FAA bill could bring jet fuel research center to Tri-Cities

February 7, 2012

News Tribune — Sen. Maria Cantwell hopes a bill reauthorizing funding for the Federal Aviation Administration will bring a new jet fuel research center to the Tri-Cities.

“We don’t know where it will be located,” Cantwell, D-Wash., told the Herald after the Senate approved the $63.4 billion FAA bill 75-20 on Monday. “It’s not for sure it is even going to our state.”

Cantwell said she believes the center would be a good fit with the biofuels research being done by Washington State University and Pacific Northwest National Laboratory — and would be a boost for jobs in Central Washington.

“I am hoping people will take a serious look at the Tri-Cities,” she said.

She said the bill overall brings a lot of benefits to Washington, including funding for the Tri-Cities Airport to repave a runway and make improvements to a ramp in the general aviation area.

Airport Director Ron Foraker said the runway repair had been planned for last year, but was postponed because of uncertainty.

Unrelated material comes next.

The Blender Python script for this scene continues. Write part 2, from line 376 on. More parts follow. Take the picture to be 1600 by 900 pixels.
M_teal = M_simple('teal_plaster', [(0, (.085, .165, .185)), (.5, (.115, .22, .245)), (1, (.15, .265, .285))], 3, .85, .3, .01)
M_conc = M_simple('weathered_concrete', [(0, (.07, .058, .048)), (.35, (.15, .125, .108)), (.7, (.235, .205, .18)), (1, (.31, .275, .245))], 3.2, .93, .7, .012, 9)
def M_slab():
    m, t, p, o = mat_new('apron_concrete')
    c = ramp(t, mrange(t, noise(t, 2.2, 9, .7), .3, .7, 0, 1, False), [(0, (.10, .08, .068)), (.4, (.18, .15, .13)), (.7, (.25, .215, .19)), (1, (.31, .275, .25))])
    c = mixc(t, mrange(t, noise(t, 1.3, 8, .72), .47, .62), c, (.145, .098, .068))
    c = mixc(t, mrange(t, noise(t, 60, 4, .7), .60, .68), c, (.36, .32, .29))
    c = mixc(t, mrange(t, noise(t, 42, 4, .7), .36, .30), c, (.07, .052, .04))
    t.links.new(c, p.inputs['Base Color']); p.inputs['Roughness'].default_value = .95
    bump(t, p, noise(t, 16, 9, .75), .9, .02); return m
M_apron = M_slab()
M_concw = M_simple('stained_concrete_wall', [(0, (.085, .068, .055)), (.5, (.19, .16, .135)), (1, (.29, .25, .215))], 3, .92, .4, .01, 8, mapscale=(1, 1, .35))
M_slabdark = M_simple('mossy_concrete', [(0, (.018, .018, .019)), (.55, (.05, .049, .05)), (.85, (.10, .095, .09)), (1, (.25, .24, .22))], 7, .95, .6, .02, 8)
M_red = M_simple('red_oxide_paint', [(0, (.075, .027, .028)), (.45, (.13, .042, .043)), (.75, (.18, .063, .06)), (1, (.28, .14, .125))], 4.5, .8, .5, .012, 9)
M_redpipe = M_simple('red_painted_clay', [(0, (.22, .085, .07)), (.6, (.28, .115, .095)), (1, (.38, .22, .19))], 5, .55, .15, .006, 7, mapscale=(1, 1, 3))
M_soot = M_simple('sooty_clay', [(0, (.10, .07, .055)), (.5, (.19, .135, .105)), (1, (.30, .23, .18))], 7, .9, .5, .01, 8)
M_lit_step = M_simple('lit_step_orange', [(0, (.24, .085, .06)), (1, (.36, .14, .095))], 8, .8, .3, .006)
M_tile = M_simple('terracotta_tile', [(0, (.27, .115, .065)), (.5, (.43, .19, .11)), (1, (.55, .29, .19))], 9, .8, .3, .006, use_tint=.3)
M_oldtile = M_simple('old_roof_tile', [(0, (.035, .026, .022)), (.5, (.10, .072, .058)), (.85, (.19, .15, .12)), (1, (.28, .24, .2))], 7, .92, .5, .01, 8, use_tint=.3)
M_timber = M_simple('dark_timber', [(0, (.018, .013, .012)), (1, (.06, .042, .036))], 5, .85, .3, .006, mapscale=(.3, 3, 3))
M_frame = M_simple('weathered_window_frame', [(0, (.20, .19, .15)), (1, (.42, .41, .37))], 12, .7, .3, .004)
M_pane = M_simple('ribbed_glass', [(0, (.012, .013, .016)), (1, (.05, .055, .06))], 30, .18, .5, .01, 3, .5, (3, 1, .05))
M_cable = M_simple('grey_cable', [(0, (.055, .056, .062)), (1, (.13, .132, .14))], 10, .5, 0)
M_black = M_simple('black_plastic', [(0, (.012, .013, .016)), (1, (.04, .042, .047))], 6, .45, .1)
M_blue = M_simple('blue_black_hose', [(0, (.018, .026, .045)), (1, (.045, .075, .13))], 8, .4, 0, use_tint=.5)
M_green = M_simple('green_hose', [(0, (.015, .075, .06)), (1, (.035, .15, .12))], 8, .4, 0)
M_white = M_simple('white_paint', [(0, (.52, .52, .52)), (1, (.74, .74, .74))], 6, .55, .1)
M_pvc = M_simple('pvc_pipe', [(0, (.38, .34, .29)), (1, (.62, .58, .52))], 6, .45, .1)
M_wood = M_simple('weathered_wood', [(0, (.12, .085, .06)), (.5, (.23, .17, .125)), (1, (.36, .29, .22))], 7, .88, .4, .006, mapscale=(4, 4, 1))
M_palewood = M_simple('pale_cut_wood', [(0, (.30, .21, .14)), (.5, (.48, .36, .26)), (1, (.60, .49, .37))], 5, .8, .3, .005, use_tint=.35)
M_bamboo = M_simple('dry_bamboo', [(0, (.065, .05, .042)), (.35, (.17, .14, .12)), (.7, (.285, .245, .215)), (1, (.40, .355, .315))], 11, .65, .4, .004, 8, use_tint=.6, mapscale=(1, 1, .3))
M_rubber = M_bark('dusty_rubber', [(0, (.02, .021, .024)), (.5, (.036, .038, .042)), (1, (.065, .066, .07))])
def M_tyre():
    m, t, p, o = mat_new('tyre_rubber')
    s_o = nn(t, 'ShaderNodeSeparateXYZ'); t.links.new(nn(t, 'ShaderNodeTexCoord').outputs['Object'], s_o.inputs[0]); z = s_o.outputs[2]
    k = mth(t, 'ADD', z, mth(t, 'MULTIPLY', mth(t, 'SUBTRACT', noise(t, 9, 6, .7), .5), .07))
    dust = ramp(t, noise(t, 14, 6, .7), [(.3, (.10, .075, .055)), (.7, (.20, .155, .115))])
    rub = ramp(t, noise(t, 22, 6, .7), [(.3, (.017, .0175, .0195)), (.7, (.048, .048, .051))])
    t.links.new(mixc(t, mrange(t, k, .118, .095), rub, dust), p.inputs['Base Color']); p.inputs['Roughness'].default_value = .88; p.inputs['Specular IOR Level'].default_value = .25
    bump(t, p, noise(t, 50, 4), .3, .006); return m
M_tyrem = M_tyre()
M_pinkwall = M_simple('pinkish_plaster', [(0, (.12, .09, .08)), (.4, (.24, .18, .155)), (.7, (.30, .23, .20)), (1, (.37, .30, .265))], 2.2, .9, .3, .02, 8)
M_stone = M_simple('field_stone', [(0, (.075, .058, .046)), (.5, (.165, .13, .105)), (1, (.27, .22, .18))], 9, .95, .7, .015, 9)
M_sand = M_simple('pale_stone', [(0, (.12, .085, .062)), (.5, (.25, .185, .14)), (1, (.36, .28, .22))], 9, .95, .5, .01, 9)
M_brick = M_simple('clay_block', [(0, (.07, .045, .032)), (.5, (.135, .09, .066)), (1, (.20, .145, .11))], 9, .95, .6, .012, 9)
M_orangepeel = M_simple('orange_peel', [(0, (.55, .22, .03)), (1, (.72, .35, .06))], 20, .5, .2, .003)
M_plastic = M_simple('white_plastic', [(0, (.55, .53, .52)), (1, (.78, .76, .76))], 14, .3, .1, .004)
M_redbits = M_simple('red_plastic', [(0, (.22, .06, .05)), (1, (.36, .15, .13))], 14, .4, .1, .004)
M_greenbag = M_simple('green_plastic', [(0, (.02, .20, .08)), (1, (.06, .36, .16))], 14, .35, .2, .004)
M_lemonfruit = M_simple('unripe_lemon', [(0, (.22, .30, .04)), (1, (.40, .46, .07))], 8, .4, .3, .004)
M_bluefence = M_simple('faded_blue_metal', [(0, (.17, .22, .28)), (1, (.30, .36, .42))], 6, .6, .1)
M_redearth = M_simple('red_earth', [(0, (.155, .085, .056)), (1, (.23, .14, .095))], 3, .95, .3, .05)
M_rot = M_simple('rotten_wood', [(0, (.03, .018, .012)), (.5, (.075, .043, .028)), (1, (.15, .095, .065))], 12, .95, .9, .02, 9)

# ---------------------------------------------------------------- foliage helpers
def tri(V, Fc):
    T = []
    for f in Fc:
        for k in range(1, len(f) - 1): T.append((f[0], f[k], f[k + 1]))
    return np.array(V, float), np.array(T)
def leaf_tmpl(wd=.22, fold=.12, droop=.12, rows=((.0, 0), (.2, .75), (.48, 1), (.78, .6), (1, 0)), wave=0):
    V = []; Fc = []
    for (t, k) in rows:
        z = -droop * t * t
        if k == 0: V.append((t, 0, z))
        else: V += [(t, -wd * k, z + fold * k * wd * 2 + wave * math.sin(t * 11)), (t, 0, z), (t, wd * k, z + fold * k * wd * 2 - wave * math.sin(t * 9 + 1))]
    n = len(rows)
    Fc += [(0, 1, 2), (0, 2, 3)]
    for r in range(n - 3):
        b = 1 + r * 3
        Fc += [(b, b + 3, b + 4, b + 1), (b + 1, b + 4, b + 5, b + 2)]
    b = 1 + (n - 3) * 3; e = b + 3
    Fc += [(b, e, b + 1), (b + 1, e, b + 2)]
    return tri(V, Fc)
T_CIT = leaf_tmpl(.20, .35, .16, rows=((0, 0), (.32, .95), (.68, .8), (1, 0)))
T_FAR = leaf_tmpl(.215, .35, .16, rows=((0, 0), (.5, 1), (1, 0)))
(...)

The bill passed by the Senate on Monday, and by the House on Friday, authorizes $63.4 billion for the Federal Aviation Administration over four years.

It is the first four-year authorization since the last one expired in 2007 — and there have been 23 short-term continuing resolutions since, Cantwell said.

That meant airports were challenged to plan for repairs funded by FAA’s Airport Improvement Program — which traditionally has provided most of the money for capital improvements and equipment while local airports contribute a small percentage of costs — because some of those resolutions were for as little as six weeks, and airports couldn’t reliably predict when the next budget authorization might come.

“Every problem they came up with, everything they needed to do, everything they had to focus on — they didn’t know the answer to whether they would have a bill or not and whether they would get funded,” Cantwell said.

Foraker said one problem with the short-term resolutions is that money came too late in the year to make meaningful progress on projects before fall or winter weather set in.

But with the stability of a four-year resolution, the Tri-Cities Airport can plan for construction in May or June instead of August or September.

“As this bill is going to be good through 2015, it gives us a good, stable funding source for our time frame,” he said.